Hungarian Prime Minister Viktor Orbán arrived in Kyiv on Tuesday morning in a surprise first visit to Ukraine since the start of Russia’s full-scale invasion, his office told Reuters.

Orbán will meet with Ukrainian President Volodymyr Zelensky for talks on “the chance to create peace” on Tuesday, his press chief Bertalan Havasi said, adding that the two would also discuss Hungarian-Ukrainian relations.

Reports of Orbán’s unannounced visit first emerged late on Monday evening, with the Guardian reporting that the Hungarian leader would travel to Kyiv following lengthy negotiations between the two countries on the rights of Ukraine’s Hungarian-speaking minority in the west of the country.

The visit comes just days after Orbán spoke with Ukrainian President Volodymyr Zelensky at a European Council summit in Brussels last week, during which Ukraine and the EU signed a new security agreement which Zelensky said “affirms that Ukraine's future is linked to the European Union”.

Formal negotiations on Ukraine’s accession to the EU also opened last week, with both sides eager for talks to begin before Hungary took over the EU’s rotating presidency for the next six months on Monday.

While Orbán publicly condemned Russia’s invasion of Ukraine in 2022, he has since earned the reputation of Vladimir Putin’s closest ally in the European Union, frequently opposing EU initiatives to send aid to Ukraine and calling on Kyiv to negotiate with Russia.

The Hungarian leader has previously said that Ukraine is “no longer sovereign” due to its dependence on Western financial support and claimed that the country’s best bet would be to become a “buffer zone” between Russia and the West.

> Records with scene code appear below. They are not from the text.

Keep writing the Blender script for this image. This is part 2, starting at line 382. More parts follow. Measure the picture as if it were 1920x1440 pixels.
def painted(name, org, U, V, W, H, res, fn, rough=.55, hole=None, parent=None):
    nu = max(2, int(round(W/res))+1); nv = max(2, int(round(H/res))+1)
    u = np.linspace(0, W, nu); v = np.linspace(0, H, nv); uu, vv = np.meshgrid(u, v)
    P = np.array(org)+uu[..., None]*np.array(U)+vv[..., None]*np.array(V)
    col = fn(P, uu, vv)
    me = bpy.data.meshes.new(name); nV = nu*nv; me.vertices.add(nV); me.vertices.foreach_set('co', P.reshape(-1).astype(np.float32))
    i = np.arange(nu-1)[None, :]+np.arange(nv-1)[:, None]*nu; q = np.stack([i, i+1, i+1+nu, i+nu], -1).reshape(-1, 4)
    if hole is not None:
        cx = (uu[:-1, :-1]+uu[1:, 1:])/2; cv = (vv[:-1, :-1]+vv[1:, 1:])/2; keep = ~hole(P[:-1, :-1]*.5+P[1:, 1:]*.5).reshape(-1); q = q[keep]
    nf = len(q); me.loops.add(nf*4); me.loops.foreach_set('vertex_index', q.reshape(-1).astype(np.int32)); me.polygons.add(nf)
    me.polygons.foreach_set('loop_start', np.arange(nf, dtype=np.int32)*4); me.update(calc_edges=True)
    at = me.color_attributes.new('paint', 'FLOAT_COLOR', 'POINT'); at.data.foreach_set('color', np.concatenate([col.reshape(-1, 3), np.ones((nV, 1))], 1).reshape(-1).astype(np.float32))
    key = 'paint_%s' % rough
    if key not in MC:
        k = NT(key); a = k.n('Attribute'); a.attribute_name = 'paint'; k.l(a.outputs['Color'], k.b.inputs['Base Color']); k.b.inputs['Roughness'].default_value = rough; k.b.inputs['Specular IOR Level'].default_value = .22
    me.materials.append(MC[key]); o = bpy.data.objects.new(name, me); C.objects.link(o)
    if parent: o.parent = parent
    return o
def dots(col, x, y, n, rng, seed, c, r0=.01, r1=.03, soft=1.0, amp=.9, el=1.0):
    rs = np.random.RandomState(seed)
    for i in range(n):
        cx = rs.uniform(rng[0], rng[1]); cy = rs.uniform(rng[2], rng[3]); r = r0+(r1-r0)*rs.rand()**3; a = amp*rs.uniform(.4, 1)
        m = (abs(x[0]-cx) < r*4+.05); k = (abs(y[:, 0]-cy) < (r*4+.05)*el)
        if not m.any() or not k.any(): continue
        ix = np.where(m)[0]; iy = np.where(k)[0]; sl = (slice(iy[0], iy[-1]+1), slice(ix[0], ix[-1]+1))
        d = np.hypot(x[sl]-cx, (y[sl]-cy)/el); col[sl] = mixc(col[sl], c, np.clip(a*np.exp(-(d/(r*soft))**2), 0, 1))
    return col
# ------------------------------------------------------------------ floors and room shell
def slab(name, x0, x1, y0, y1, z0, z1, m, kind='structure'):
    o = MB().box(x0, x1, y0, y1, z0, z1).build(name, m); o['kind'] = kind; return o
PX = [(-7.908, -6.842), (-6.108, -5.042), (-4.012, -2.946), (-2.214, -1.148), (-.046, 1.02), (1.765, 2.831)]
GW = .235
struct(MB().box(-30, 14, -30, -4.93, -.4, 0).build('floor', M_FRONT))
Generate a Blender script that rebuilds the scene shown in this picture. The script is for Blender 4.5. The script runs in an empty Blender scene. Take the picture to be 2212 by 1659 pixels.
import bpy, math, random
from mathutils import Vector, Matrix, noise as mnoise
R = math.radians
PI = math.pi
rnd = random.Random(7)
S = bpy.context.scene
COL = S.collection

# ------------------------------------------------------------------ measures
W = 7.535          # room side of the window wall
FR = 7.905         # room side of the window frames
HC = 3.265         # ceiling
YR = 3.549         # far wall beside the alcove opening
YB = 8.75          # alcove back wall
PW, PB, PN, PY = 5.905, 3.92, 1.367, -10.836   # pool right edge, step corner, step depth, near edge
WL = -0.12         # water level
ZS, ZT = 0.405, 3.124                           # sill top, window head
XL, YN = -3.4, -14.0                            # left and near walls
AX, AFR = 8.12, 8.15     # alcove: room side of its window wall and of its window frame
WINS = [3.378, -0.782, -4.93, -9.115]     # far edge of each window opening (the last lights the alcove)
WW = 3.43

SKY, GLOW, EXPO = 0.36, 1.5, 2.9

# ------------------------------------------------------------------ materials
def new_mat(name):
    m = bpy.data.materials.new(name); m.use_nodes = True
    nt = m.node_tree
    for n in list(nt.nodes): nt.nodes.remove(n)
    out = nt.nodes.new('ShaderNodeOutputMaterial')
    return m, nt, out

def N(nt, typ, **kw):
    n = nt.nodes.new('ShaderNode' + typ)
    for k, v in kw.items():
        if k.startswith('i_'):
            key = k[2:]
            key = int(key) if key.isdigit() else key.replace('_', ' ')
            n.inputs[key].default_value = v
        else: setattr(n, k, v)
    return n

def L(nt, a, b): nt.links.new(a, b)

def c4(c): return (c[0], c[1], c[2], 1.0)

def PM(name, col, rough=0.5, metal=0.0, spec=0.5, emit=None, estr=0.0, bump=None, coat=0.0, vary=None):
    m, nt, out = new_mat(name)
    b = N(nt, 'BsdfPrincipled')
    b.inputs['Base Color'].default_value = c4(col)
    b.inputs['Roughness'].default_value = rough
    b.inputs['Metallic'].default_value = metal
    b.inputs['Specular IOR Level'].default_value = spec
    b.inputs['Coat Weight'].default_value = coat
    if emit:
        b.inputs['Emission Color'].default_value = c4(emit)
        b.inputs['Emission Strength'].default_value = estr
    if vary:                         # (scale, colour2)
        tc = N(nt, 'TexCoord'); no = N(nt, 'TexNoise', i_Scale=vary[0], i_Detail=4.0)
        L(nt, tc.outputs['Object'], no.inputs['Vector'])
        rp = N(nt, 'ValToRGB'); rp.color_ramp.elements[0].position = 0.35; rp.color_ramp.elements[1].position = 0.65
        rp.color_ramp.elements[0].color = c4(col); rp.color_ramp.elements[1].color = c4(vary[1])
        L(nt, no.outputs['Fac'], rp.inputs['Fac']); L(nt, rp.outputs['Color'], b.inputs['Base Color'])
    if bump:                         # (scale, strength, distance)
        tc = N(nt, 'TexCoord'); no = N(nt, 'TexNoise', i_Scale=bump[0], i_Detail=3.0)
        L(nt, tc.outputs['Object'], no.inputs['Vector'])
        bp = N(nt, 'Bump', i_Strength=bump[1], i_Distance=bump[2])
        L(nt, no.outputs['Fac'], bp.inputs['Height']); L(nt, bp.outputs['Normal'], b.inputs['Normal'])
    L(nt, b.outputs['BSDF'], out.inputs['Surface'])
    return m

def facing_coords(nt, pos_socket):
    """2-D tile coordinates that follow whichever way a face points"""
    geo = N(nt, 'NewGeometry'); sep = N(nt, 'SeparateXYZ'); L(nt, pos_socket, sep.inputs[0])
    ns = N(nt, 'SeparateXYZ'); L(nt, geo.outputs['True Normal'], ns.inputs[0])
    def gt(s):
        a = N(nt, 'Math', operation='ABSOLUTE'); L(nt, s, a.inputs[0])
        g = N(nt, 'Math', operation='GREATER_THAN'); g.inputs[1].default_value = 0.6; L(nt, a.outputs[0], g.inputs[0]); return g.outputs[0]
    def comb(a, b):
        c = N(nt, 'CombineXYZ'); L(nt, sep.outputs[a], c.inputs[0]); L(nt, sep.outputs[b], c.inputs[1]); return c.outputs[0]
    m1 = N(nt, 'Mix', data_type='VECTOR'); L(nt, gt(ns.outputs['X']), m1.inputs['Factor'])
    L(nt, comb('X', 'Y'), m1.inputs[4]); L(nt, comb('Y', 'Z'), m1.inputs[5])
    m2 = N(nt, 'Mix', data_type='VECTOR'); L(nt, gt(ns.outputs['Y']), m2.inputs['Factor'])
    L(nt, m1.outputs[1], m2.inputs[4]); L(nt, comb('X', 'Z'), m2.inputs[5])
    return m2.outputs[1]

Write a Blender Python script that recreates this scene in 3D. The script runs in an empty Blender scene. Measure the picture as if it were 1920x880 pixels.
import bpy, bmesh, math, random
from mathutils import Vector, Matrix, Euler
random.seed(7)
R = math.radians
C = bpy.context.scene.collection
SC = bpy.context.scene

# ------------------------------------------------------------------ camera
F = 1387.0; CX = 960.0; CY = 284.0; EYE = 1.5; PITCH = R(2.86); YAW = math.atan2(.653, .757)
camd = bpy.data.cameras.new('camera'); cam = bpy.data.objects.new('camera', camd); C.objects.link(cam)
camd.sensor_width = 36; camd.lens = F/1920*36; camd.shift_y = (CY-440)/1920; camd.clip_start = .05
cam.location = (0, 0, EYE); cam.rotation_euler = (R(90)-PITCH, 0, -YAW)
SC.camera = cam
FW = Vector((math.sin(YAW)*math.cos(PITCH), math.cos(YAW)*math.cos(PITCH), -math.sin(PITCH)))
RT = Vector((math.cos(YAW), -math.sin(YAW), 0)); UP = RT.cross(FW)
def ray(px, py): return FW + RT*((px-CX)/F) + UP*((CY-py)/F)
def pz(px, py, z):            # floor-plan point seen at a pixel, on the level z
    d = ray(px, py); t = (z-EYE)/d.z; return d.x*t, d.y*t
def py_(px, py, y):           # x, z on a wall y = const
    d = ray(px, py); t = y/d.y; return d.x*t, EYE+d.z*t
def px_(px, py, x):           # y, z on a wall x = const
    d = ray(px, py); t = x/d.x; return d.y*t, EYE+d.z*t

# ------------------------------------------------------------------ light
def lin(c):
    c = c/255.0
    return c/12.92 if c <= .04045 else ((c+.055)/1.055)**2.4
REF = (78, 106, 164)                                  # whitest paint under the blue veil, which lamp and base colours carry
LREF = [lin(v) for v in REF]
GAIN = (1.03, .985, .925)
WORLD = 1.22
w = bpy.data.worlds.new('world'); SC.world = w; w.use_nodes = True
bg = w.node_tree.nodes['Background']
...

In a rare move for the leader of an EU and NATO member state, Orbán met with Vladimir Putin at a summit in Beijing in October, during which he reaffirmed Hungary’s “commitment to bilateral ties” with Russia despite its ongoing invasion of Ukraine, while Hungary’s Minister of Foreign Affairs Péter Szijjártó has also made at least five official visits to Moscow since the start of Russia’s full-scale invasion of its neighbour in 2022.